Steelcase insight:Great spaces do more than impress. They tell people they matter. Organizations that invest in environments worth showing up to will find that the right people do exactly that.
4. The desk is no longer a fixed point
The Fire Horse trait: Free to move, with an aversion to being confined

Steelcase research indicates that most organizations are now planning for 2:1 or higher workstation-sharing ratios. The driver is not cost reduction but a genuine rethinking of what a desk is for. When people move through an office according to their work mode, be it a quiet space for focus, an open area for collaboration, a lounge setting for informal connection, the fixed desk becomes a constraint rather than a resource.
The modern office is designed for flexibility, connection, and flow. Much like the Fire Horse, it thrives on movement and resists being held in place.
Steelcase insight: Organizations that embrace dynamic desking environments are more flexible, more equitable, and better aligned to the reality of how work actually happens today.
5. Human-centered design is the enduring advantage
The Fire Horse trait: Passionate, purposeful, and community minded

Steelcase research consistently shows that the most future-ready workplace decisions are those made with both people and the long-term in mind. Inclusive design and environmental sustainability rank among the highest priorities for leaders planning their spaces.
A flexible, adaptable office is more sustainable with fewer fixed resources, lower material intensity, and longer useful life. It is also more inclusive by design, and able to accommodate a wider range of working styles, physical needs, and cultural expectations.

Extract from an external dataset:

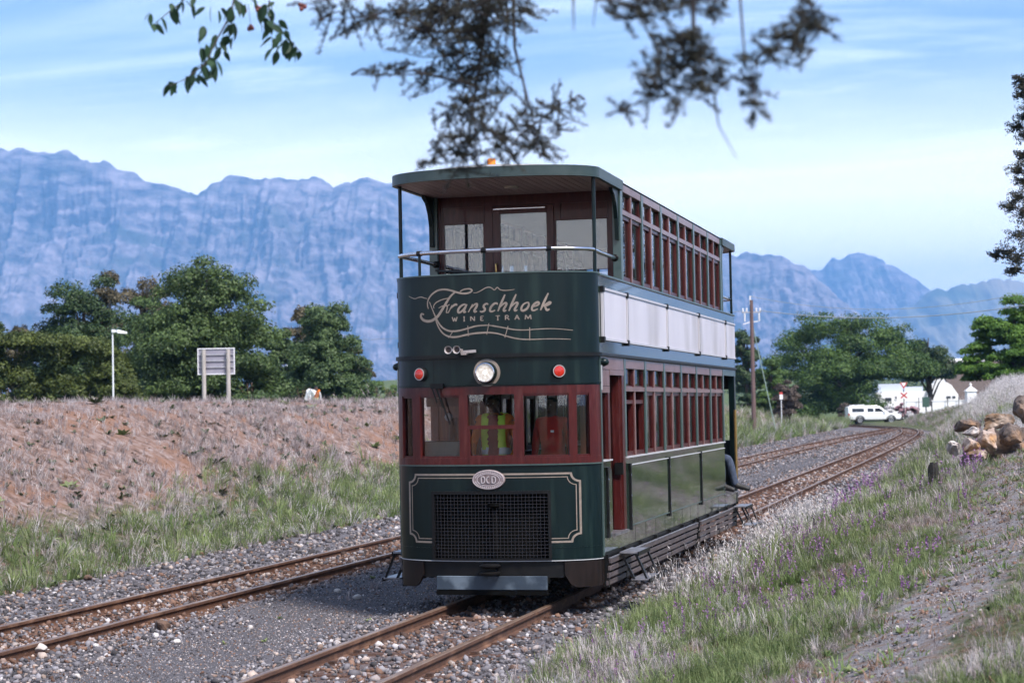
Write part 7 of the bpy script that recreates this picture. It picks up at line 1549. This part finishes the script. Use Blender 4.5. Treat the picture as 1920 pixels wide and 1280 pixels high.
def conifer_spray(name, label, origin, clumps, stems, D, seed, m='leaf_pine', dens=3.4, lf=.0085):
    t = thing(name, label, 'branch', spot(*origin, D)); og = t.location.copy(); rgn = np.random.default_rng(seed); rnd = random.Random(seed); st = MB(); Ps, Ns = [], []
    for pts, r0 in stems: P = [spot(*q, D + rnd.uniform(-.05, .05)) - og for q in pts]; st.tube(P, [r0 * 2.0 * (1 - .8 * k / (len(P) - 1)) for k in range(len(P))], 6)
    for (u, v, r) in clumps:
        c_ = spot(u, v, D + rnd.uniform(-.12, .12)) - og; rr = r * D / 3600
        near = min((spot(*q, D) - og for pts, _ in stems for q in pts), key=lambda q: (q - c_).length - .3 * q.z); st.tube([near, near.lerp(c_, .5) + Vector((0, 0, .12 * (near - c_).length)), c_], [.0055, .004, .002], 5)
        for j in range(max(3, int(r / dens))):
            d = Vector((rnd.gauss(0, 1) + (.5 if u > 900 else -.5), rnd.gauss(0, 1) * .8, rnd.gauss(-.75, .6))).normalized(); a = c_ - d * rr * rnd.uniform(.3, 1.3) + Vector((rnd.gauss(0, .35), rnd.gauss(0, .35), rnd.gauss(0, .35))) * rr; L = rr * rnd.uniform(1.1, 2.6); b = a + d * L
            st.tube([a, a.lerp(b, .5) + Vector((0, 0, -.06 * L)), b], [.003, .0022, .0010], 4)
            k = int(10 + 430 * L); f_ = rgn.random(k); q = np.array(a)[None] + np.array(d)[None] * (f_ * L)[:, None] + rgn.normal(0, .0055, (k, 3)); Ps.append(q); Ns.append(unit(rgn.normal(size=(k, 3))))
    st.build('twig', 'twig', t)
    V, F_ = leaf_quads(np.concatenate(Ps), np.concatenate(Ns), lf * 1.7, .30, rgn); o = link('needles', np_mesh('needles', V, F_), m, t); tag(o, kind='stuff'); return t
conifer_spray('conifer_branch', 'blurred dark conifer branch hanging above the tram roof', (930, -180),
    [(600, 30, 22), (640, 22, 40), (700, 30, 42), (760, 25, 40), (800, 45, 50), (850, 30, 60), (870, 80, 58), (900, 40, 60), (930, 95, 50), (880, 125, 52), (840, 115, 35), (790, 145, 32), (745, 138, 28), (700, 136, 18), (900, 165, 50), (875, 200, 40), (850, 225, 30), (860, 262, 42), (915, 225, 42), (945, 250, 34), (985, 215, 34), (1000, 262, 40), (880, 292, 40), (825, 285, 26), (1040, 192, 30), (1075, 186, 18), (1020, 292, 26), (950, 290, 30), (935, 15, 56), (985, 8, 36), (910, 0, 60), (830, 0, 60), (800, 305, 18), (1045, 245, 20)],
    [([(930, -180), (925, -40), (905, 80), (890, 180), (875, 290)], .006), ([(960, -180), (962, -20), (965, 90), (985, 170), (1002, 235), (1012, 295)], .0042), ([(905, 60), (800, 60), (700, 30), (600, 40)], .003), ([(890, 160), (800, 140), (660, 140)], .003), ([(1000, 235), (1050, 195), (1095, 186)], .002)], 7.0, 21)
conifer_spray('conifer_branch', 'blurred dark conifer sprays hanging at the upper right', (1330, -160),
    [(1150, 12, 26), (1195, 22, 38), (1245, 8, 34), (1290, 5, 36), (1335, 8, 28), (1255, 85, 44), (1300, 75, 30), (1290, 120, 50), (1235, 128, 42), (1215, 165, 34), (1172, 205, 22), (1340, 140, 36), (1265, 200, 18), (1310, 165, 30), (1445, 100, 30), (1500, 55, 36), (1520, 28, 34), (1468, 62, 28), (1535, 60, 22), (1410, 150, 30), (1418, 192, 20), (1412, 222, 12), (1495, 90, 24), (1400, 115, 20), (1330, 100, 22)],
    [([(1330, -160), (1300, -20), (1300, 60), (1290, 120), (1240, 165), (1165, 210)], .005), ([(1300, 100), (1340, 180), (1347, 235), (1382, 298)], .0022), ([(1530, -160), (1515, -10), (1495, 60), (1420, 110), (1412, 225)], .004), ([(1385, -160), (1388, 0), (1396, 110), (1405, 150)], .003), ([(1072, -160), (1075, 0), (1076, 58)], .003), ([(1115, -160), (1118, 0), (1112, 52)], .002)], 5.4, 22)
# pine standing at the right edge
D = 47; pb = spot(1992, 760, D); zb = gz(pb.x, pb.y); pt_ = thing('pine_tree', 'dark pine tree whose branches reach in at the right edge', 'tree', (pb.x, pb.y, zb)); og = Vector((pb.x, pb.y, zb)); m = MB()
topz = spot(1992, 90, D).z - zb; m.tube([(0, 0, -.5), (.05, 0, topz * .5), (0, 0, topz)], [.26, .20, .05], 8); rgn = np.random.default_rng(31); Ps, Ns = [], []; rnd = random.Random(31)
cl = [(1914, 150, 15), (1922, 165, 18), (1915, 178, 14), (1922, 218, 16), (1908, 238, 20), (1922, 252, 20), (1918, 292, 16), (1906, 322, 20), (1922, 340, 22), (1912, 372, 22), (1896, 388, 22), (1922, 402, 26), (1910, 440, 24), (1885, 474, 20), (1868, 480, 14), (1908, 488, 26), (1900, 508, 14), (1930, 300, 30), (1940, 200, 30), (1940, 420, 34), (1960, 120, 30), (1975, 250, 40), (1965, 340, 40), (2000, 160, 35), (2010, 400, 45), (2030, 300, 45), (1985, 480, 40), (2040, 220, 40), (2050, 450, 45), (1990, 110, 30)]
for u, v, r in cl:
    c_ = spot(u, v, D + rnd.uniform(-.6, .6)) - og; rr = r * D / 3600; m.tube([(0, 0, c_.z - .25), (c_.x * .5, c_.y * .5, c_.z - .12), tuple(c_)], [.05, .03, .012], 5)
    for j in range(16):
        d = Vector((rnd.gauss(0, 1), rnd.gauss(0, 1), rnd.gauss(.15, .6))).normalized(); k = 34; f_ = rgn.random(k); q = np.array(c_)[None] + np.array(d)[None] * (f_ * rr * 1.15)[:, None] + rgn.normal(0, rr * .13, (k, 3)); Ps.append(q); Ns.append(unit(rgn.normal(size=(k, 3))))
smooth_by_angle(m.build('trunk', 'bark', pt_), 60); V, F_ = leaf_quads(np.concatenate(Ps), np.concatenate(Ns), .085, .3, rgn); link('crown', np_mesh('crown', V, F_), 'leaf_pine', pt_)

Steelcase’s approach to workplace planning, Community-Based Design, draws on urban planning principles to create workplaces with distinct districts for collaboration, focus, learning, and rejuvenation. The goal is an environment that feels less like an assigned seat and more like a community people want to belong to.
Steelcase insight: Organizations that design with people and the long-term in mind will build workplaces that support productivity, wellbeing and belonging for years to come.